Today, few acts are more common—and more commonly mocked—than taking a picture of oneself. We’ve all done it (some of us regularly), and we’ve all rolled our eyes at others for doing the same. Is this bald hypocrisy? A new app examines this question by taking the selfie on a telling detour through art history.

This month, Washington, D.C.’s Phillips Collection opened an exhibition titled Masterworks From Switzerland, a formidable array of paintings by Gauguin, Picasso, van Gogh, and many others. Accompanying this exhibition is an app called Portrait Play that encourages you to take a photograph of yourself when you first boot it up after arriving at the museum. As you wander through the exhibit (be warned that the app’s an aggressive battery hog—you’ll want to turn off its location services as soon as you leave), it interacts with proximity sensors placed near some of the paintings, applying filters to your image that correspond to the style of the works you’re examining. You’re left with images of your original selfie that look a little like they were painted by Chagall, Hodler, Jawlensky, and Manet.

It’s a clever and fun way to get museumgoers to interact with artworks, but in and of itself it’s not especially remarkable. If Portrait Play is striking, it’s because it authorizes you to take a selfie in a circumstance in which doing so might otherwise be frowned upon. In the process, it temporarily elevates the fruits of that much-mocked act by bringing them into the orbit of European Modernism and the traditions of self-representation that lead into it.

In his forthcoming book of essays on artists, critic John Berger locates the origin of modern self-portraiture in the prideful paintings of German Renaissance artist Albrecht Dürer. “Why does a man paint himself?” Berger asks, his gendered pronoun surely no accident. “It is to produce evidence, which will probably outlive him, that he once existed.” Is this why we take selfies today? Do they promise a kind of immortality in ephemeral times? If so, what distinguishes Dürer’s fascination with his own image from ours?

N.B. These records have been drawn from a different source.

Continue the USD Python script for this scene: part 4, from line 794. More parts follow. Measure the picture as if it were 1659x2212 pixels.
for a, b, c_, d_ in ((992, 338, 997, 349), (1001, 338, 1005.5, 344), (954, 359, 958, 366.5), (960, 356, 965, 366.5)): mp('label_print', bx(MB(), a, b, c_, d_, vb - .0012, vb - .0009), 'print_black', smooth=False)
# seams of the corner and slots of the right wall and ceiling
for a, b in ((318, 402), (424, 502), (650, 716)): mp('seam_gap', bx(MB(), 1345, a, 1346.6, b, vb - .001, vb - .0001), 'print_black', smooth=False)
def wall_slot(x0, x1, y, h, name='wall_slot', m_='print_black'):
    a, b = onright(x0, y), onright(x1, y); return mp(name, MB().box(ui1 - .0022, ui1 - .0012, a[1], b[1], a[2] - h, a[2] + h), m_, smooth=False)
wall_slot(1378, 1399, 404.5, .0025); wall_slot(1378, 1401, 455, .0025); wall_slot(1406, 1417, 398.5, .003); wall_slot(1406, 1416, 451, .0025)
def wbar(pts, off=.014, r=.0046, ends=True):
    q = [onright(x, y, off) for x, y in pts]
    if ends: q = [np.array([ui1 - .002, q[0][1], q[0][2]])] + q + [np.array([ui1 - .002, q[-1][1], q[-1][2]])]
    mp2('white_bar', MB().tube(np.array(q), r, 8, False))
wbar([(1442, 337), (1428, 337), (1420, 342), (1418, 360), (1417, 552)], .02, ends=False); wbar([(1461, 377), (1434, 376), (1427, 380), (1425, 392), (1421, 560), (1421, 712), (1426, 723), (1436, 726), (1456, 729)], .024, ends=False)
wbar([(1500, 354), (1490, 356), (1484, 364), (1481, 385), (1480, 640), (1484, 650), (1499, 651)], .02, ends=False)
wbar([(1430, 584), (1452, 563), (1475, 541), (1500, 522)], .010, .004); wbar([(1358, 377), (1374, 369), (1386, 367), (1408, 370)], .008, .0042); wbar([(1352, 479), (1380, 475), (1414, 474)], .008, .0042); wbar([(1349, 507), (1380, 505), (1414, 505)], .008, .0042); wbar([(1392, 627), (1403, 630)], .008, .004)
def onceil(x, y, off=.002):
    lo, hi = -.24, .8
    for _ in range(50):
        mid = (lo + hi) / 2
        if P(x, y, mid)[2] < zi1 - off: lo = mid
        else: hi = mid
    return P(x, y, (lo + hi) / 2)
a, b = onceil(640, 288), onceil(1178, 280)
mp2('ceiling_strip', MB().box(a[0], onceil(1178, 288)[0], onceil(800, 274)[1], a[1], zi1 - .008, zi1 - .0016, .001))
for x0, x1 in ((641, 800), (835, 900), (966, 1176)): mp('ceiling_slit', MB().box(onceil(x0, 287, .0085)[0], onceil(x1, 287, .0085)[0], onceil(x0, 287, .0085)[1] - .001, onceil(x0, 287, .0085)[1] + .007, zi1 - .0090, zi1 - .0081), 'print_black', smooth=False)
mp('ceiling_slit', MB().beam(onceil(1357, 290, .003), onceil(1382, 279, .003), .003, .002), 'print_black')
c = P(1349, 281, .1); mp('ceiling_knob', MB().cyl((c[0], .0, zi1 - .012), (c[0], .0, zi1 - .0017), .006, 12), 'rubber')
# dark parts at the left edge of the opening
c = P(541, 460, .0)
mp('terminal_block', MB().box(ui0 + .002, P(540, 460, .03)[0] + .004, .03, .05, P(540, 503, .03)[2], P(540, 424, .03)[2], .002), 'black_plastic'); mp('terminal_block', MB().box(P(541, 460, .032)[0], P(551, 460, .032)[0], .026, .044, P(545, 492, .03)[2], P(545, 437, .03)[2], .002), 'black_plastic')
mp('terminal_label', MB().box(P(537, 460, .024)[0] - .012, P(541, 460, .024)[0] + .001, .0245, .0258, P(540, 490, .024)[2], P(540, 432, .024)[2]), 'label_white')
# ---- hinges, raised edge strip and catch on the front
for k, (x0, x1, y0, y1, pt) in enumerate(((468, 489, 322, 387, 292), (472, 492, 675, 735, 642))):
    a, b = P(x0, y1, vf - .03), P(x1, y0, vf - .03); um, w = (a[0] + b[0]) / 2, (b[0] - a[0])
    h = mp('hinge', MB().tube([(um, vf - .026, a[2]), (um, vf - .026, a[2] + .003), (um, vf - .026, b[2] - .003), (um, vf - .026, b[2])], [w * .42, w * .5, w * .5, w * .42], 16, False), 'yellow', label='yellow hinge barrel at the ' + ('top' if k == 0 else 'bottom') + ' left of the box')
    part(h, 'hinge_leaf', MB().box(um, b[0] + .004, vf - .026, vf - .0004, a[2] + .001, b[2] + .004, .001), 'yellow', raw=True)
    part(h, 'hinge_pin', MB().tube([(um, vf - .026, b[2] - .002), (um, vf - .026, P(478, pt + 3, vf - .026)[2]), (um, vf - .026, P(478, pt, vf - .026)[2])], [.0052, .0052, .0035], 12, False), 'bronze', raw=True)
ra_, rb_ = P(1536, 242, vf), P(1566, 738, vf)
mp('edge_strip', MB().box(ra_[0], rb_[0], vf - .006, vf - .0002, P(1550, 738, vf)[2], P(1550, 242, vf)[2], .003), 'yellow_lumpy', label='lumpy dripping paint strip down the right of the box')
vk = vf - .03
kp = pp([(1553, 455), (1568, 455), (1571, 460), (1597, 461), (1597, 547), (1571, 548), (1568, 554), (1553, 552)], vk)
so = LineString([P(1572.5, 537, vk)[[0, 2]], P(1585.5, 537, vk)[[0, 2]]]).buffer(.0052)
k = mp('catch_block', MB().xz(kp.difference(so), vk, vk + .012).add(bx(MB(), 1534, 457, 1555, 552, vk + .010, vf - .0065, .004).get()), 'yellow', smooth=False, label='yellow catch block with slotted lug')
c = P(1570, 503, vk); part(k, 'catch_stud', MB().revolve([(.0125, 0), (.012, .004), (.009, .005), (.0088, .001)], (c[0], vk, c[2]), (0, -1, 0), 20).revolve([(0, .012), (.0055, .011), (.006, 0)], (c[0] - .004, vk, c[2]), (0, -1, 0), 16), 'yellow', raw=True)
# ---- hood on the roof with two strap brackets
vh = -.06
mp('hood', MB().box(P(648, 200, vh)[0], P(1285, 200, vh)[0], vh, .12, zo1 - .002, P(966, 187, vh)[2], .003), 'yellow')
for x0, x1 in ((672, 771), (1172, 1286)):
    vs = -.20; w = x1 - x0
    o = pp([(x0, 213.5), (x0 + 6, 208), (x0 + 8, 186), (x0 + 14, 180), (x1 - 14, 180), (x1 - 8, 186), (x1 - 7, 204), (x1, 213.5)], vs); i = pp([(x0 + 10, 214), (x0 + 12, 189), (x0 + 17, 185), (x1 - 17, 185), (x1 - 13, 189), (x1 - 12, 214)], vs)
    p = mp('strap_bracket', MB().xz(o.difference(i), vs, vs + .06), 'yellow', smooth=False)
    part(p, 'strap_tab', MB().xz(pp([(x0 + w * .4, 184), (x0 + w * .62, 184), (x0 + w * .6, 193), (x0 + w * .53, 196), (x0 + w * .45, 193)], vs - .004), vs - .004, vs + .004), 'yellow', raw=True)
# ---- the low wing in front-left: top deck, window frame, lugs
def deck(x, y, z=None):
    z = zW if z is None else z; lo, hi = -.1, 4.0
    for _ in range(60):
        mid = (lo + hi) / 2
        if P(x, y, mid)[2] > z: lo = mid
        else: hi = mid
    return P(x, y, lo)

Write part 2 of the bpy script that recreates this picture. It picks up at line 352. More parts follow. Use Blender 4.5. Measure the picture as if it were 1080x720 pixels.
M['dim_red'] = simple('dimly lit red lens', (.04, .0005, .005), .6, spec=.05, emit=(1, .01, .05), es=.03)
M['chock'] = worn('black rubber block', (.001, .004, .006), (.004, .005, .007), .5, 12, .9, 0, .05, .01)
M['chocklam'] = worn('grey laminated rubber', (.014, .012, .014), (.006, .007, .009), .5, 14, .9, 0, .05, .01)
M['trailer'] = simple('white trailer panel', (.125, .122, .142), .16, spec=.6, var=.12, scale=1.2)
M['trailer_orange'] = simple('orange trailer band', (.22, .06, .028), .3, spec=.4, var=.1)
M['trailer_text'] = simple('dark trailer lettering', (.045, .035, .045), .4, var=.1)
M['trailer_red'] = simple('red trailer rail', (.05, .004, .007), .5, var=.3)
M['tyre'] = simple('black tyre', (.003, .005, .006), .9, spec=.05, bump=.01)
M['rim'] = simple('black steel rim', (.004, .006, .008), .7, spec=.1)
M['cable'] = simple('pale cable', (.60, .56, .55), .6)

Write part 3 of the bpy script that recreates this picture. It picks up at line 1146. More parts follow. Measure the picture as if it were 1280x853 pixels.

The conservative answer is, of course, that Dürer is simply a better artist than you or I. And he is! But his self-obsession also comes with a substantial dose of institutional authority, an authority that begins—as Berger’s carefully chosen vocabulary suggests—with his gender. Much the same is surely true for Marc Chagall, whose duck-faced mugging in his own paintings isn’t so different from the facial contortions that recently led two baseball announcers to mock a group of Arizona State University sorority girls students during a game. (ASU, incidentally, is a partner with Slate and New America in Future Tense.)

As Slate’s Amanda Hess suggested when she wrote up that incident, men have long sought to control women by regulating their access to their own images. This is what’s at stake for artists such as Cindy Sherman, who placed herself in scenes from the European painterly tradition in her History Portraits. By giving all visitors to the Phillips Collection permission to join in, Portrait Play provides an important reminder that centuries of regulation and restraint are still with us, if only implicitly. Sure, sometimes we’re contemptuous of people taking selfies because they clog up the sidewalks and make a mess of our favorite vistas. But that irritation may also be entangled with longstanding cultural restraints, restraints that ensure women are more often the subjects of portraits than they are their painters.